Review of From Gandhi to Guevara: the polemics of revolt by C.R.Hensman,
’An African elephant cannot stumble’, complained Malcolm X, ’without falling on a white man with a shovel.’ The white man has since gone from Africa, but he still hangs on to the shovel-by remote control. No African can look for his history or predicate his own future without some white expert telling him-from the vantage point of his civilisation -how grossly mistaken the ’native’ was. Witness, for instance, the initial refusal of the white Africanists (at the Montreal Conference last October) to heed the demand of the minority black caucus for an equal say in determining African studies- on the grounds that such inequitable representation on the executive council would be contrary to democratic principles! That the blacks were only seeking to direct the study of their own societies did not merit consideration.
It is a similar imperialism of the mind which inhibits western critics from making a sensitive assessment of the literature of the Third World. Whether this stems from a genuine ignorance compounded by a sense of racial superiority or from the fear of losing one’s intellectual investment in African or Asian or Latin American studies is unimportant. What is to the point, however, is that these pundits should exercise the power of life and death over the works of Third World writers without themselves having done their homework or unload- ing their minds of imperial lumber. From Gandhi to Guevara is a corrective to such insensibility. Here, in this book of readings, are gathered the thoughts, the ideas, the dreams of men who are attempting to re-create their societies from the rubble of a colonial past. That they are the writings of ’disparate personalities’, as Mervyn Jones remarks in the New Statesman, is a trite observation. Of course, there is no such thing as a Third World persona. But there certainly is a Third World ethos. However different from each other, in terms of social and political systems, the countries of the Third World may be, and however varied their cultures and life-styles, there is a common vision of society and of man-in-society which binds them ineluctably. Their problems too centre around the same difficulty : how to realise the tragically suppressed potential of human and natural resources. And both, vision and obstacle, derive their common denominators from the common experience of colonial oppression. To find one’s roots again in the face of the imperial negative and to assert, even in so doing, that ’the individual should take on the universality inherent in the human condition’ is itself a creative act. To allege, as Professor Tinker has done, that ’reaction to Western dominance’ is not a creative thing is not merely to slur over the devastating effects of colonial- ism but to misunderstand the process of creation itself. ’Death, thou shalt die’ is an initiation to life.

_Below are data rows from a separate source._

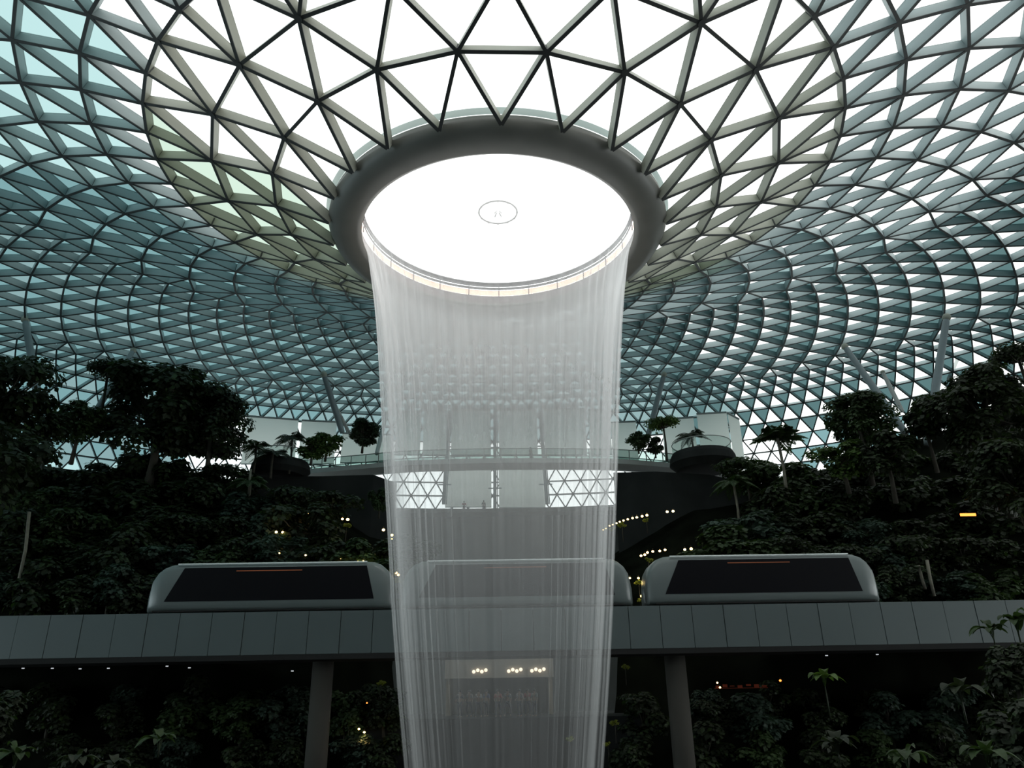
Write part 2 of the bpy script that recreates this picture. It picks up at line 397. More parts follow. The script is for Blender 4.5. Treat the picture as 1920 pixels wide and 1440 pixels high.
hill('slope_right', [[at(1150, 1040, 84), at(1300, 930, 82), at(1450, 905, 80), at(1620, 860, 78), at(1850, 780, 76), at(2400, 650, 74)],
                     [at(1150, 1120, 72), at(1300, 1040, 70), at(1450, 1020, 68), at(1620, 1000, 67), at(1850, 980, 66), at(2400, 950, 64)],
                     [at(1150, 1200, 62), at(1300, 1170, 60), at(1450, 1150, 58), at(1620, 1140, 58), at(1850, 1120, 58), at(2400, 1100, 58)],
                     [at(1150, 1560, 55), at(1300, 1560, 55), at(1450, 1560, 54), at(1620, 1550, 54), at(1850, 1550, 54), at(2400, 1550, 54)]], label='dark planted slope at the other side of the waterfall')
# black building fronts beneath the canopy walkway
b = MB()
def wallseg(b, u0, v0, u1, v1, Y0, Y1, vb0, vb1, th=1.0):
    A = at(u0, v0, Y0); B = at(u1, v1, Y1); zb0 = at(u0, vb0, Y0).z; zb1 = at(u1, vb1, Y1).z
    d = (B - A); d.z = 0; n = Vector((-d.y, d.x, 0)).normalized() * th
    b.add([A, B, B + n, A + n, (A.x, A.y, zb0), (B.x, B.y, zb1), (B.x + n.x, B.y + n.y, zb1), (A.x + n.x, A.y + n.y, zb0)],
          [(0, 1, 2, 3), (7, 6, 5, 4), (0, 4, 5, 1), (1, 5, 6, 2), (2, 6, 7, 3), (3, 7, 4, 0)])
wallseg(b, 470, 893, 600, 893, 78, 79, 1050, 1050); wallseg(b, 600, 893, 700, 890, 79, 80.5, 1060, 1100); wallseg(b, 700, 890, 744, 906, 80.5, 82, 1100, 1180)
struct('wall_left', b, M_darkconc, 'near black terrace front under the walkway, left of the water')
b = MB(); wallseg(b, 1150, 886, 1230, 884, 83, 80, 1150, 1150); wallseg(b, 1230, 884, 1330, 890, 80, 78, 1150, 1150); wallseg(b, 1330, 890, 1400, 905, 78, 77, 1150, 1100)
struct('wall_right', b, M_darkconc, 'dark grey curved terrace front under the walkway, right of the water')

# ------------------------------------------------------------------ white blinds on the far facade
def blind(u0, u1, vt, vb, Y0, Y1, label, vt1=None, vb1=None):
    vt1 = vt if vt1 is None else vt1; vb1 = vb if vb1 is None else vb1
    A = at(u0, vt, Y0); B = at(u1, vt1, Y1); Cc = at(u1, vb1, Y1); D = at(u0, vb, Y0)
    Cc.x, Cc.y = B.x, B.y; D.x, D.y = A.x, A.y
    e = empty('roller_blind', (A + B) / 2); o = Vector(e.location)
    n = Vector(((B - A).y, -(B - A).x, 0)).normalized() * .04
    b = MB(); b.add([A - o, B - o, Cc - o, D - o], [(0, 1, 2, 3)])
    obj('fabric', b, M_blind, e)
    b = MB(); b.tube([A - o, B - o], .13, 8); obj('roller_tube', b, M_grey, e)
    b = MB(); b.bar(D - o, Cc - o, .1, .12); obj('bottom_bar', b, M_grey, e)
    tag(e, label, 'blind', 'white blinds on the far glass facade'); return e
blind(795, 838, 769, 853, 98, 98, 'narrow white blind hanging behind the water, first in the upper row')
blind(847, 920, 768, 853, 98, 98, 'upper white blind directly above the tall blind left of the central mullion')
blind(935, 1006, 768, 853, 98, 98, 'upper white blind just right of the central mullion, above the walkway')
blind(1019, 1096, 766, 853, 98, 98, 'upper white blind at the right end of the row seen through the water')
blind(836, 921, 872, 951, 101.5, 101.5, 'lower white blind under the walkway, left of the central mullion')
blind(935, 1020, 872, 952, 101.5, 101.5, 'lower white blind under the walkway, right of the central mullion')
blind(463, 560, 780, 870, 90, 93, 'white blind behind the palms left of the waterfall, farther from the water', 787, 870)
blind(566, 632, 788, 870, 93, 95, 'white blind behind the yellow-green bushes left of the waterfall', 791, 870)
blind(1145, 1192, 792, 880, 96, 95, 'pale blind just right of the falling water behind low bushes', 790, 880)
blind(1240, 1300, 787, 862, 93, 92, 'pale blind behind the flat-topped tree', 782, 862)
blind(1306, 1362, 776, 868, 92, 90, 'tall white blind right of the flat-topped tree', 773, 868)
blind(1364, 1386, 774, 862, 90, 89, 'slim white blind strip nearest the round-crowned palm', 786, 858)
blind(744, 790, 771, 853, 97.5, 98, 'outermost upper white blind at the left rim of the water')
blind(1102, 1142, 768, 853, 98, 97.5, 'outermost upper white blind at the right rim of the water')
blind(642, 738, 812, 868, 94, 96, 'low white blind behind the clipped dark tree', 815, 866)
# mullions between the blinds
for u, ut, vt, vb, Y, lb in ((928, 928, 766, 955, 99, 'slim dark mullion in the middle of the far facade'), (832, 842, 770, 945, 99.5, 'slim dark mullion left of the middle on the far facade'), (1026, 1012, 768, 945, 99.5, 'slim dark mullion right of the middle on the far facade')):
    A = at(ut, vt, Y); B = at(u, vb, Y); b = MB(); b.bar(A - A, B - A, .45, .6, (0, 1, 0)); b.bar(Vector((.35, .1, 0)), B - A + Vector((.35, .1, 0)), .12, .2, (0, 1, 0))
    for t in (.2, .4, .6, .8): b.bar((B - A) * t - Vector((.9, 0, 0)), (B - A) * t + Vector((.9, 0, 0)), .15, .15)
    tag(obj('facade_mullion', b, M_tube, loc=A), lb, 'mullion', 'facade mullions')

# ------------------------------------------------------------------ canopy walkway
wk = empty('canopy_walkway', at(925, 868, 80)); o = Vector(wk.location)
tag(wk, 'slim curved footbridge with glass balustrade crossing behind the waterfall', 'bridge')
pts = []
for u, v, Y in ((560, 890, 84), (600, 886, 83.5), (680, 879, 82.5), (750, 873, 81.5), (830, 870, 80.7), (925, 868, 80.3), (1010, 867.5, 80.5), (1090, 868, 81.2), (1160, 869, 82), (1250, 876, 82.5), (1330, 884, 82.5), (1385, 890, 82.5)): pts.append(at(u, v, Y) - o)
def resample(pts, n):
    out = []
    for i in range(n):
        t = i / (n - 1) * (len(pts) - 1); k = min(int(t), len(pts) - 2); f = t - k
        p0, p1, p2, p3 = pts[max(k - 1, 0)], pts[k], pts[k + 1], pts[min(k + 2, len(pts) - 1)]
        out.append(.5 * ((2 * p1) + (p2 - p0) * f + (2 * p0 - 5 * p1 + 4 * p2 - p3) * f * f + (3 * p1 - p0 - 3 * p2 + p3) * f ** 3))
    return out
pts = resample(pts, 44)
def ribbon(b, pts, prof):
    V = []; n = len(prof)
    for i, p in enumerate(pts):
        d = pts[min(i + 1, len(pts) - 1)] - pts[max(i - 1, 0)]; d.z = 0; d.normalize(); s = Vector((-d.y, d.x, 0))
        for (y, z) in prof: V.append(p + s * y + Vector((0, 0, z)))
    b.add(V, [(i * n + k, i * n + (k + 1) % n, (i + 1) * n + (k + 1) % n, (i + 1) * n + k) for i in range(len(pts) - 1) for k in range(n)])
b = MB(); ribbon(b, pts, [(0, 0), (0, .55), (3, .55), (3, 0), (1.5, -.35)]); obj('deck', b, M_ltgrey, wk)
b = MB(); ribbon(b, pts, [(.05, .55), (.05, 1.65), (.09, 1.65), (.09, .55)]); ribbon(b, pts, [(2.91, .55), (2.91, 1.65), (2.95, 1.65), (2.95, .55)]); obj('balustrade', b, M_balus, wk)
b = MB(); ribbon(b, pts, [(.03, 1.65), (.03, 1.73), (.12, 1.73), (.12, 1.65)]); ribbon(b, pts, [(2.88, 1.65), (2.88, 1.73), (2.97, 1.73), (2.97, 1.65)]); obj('handrail', b, M_rail, wk)
pp = resample(pts, 33)
for p in pp:
    b = MB(); b.bar(p + Vector((0, .06, .3)), p + Vector((0, .06, 1.68)), .09, .12, (0, 1, 0)); obj('post', b, M_rail, wk)

# dark rounded lookout with glass beside the round-crowned palm, and its twin
def lookout(u0, u1, vt, vb, Y, label):
    A = at(u0, vb, Y); B = at(u1, vb, Y); c = (A + B) / 2; r = (B.x - A.x) / 2; h = at(u0, vt, Y).z - A.z
    e = empty('lookout_deck', c); tag(e, label, 'deck')
    b = MB(); prof = [(.02, 0), (r * .8, 0), (r, h * .35), (r * .97, h * .75), (r * .9, h), (.02, h)]; b.lathe(prof, 40)
    obj('base', b, M_darkconc, e, smooth=False)
    b = MB(); b.lathe([(r * .88, h), (r * .88, h + 1.1)], 40); obj('glass_guard', b, M_balus, e)
    b = MB(); b.tube([(r * .88 * math.sin(2 * PI * k / 40), -r * .88 * math.cos(2 * PI * k / 40), h + 1.12) for k in range(41)], .05, 6); obj('handrail', b, M_rail, e)
    return e
lookout(1258, 1382, 851, 882, 79, 'dark rounded lookout with glass guard at the right end of the walkway')
lookout(470, 580, 868, 893, 79, 'dark rounded lookout under the palms at the left end of the walkway')

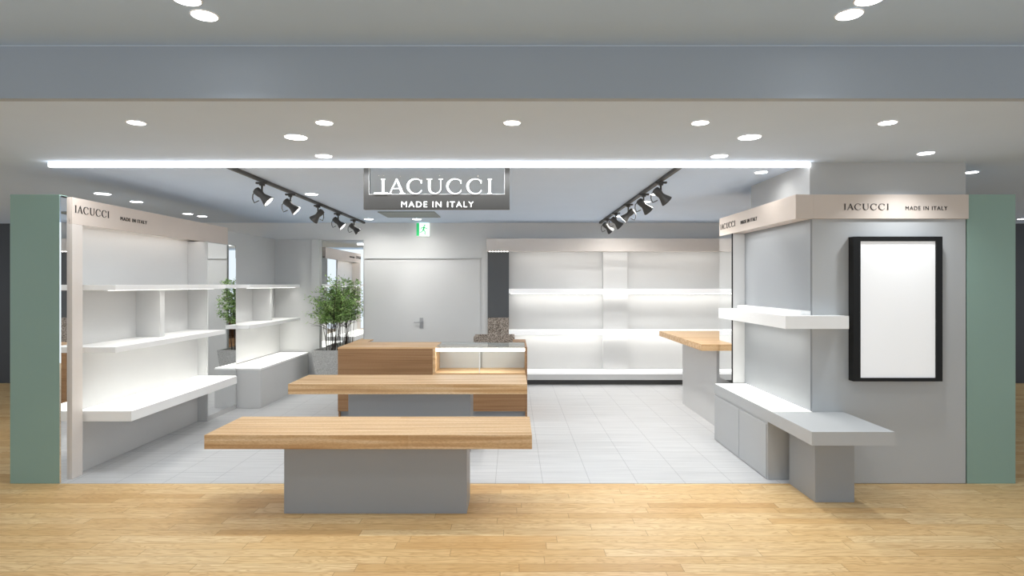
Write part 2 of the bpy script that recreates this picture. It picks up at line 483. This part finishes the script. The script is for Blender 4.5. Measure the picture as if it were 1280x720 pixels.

That Mr. Hensman should have, in his anxiety to be representative, included in the space of one volume excerpts from the writings of as many as forty authors is perhaps a matter for regret. But, on the other hand, I for one would have been hard put to find one piece in this collection that I would have, with equanimity, left out. One needs rather to view it as an introduction to the subject, a guide, a source book, an outline map of the literature, made that much more coherent by Hensman’s informed introduction and link passages.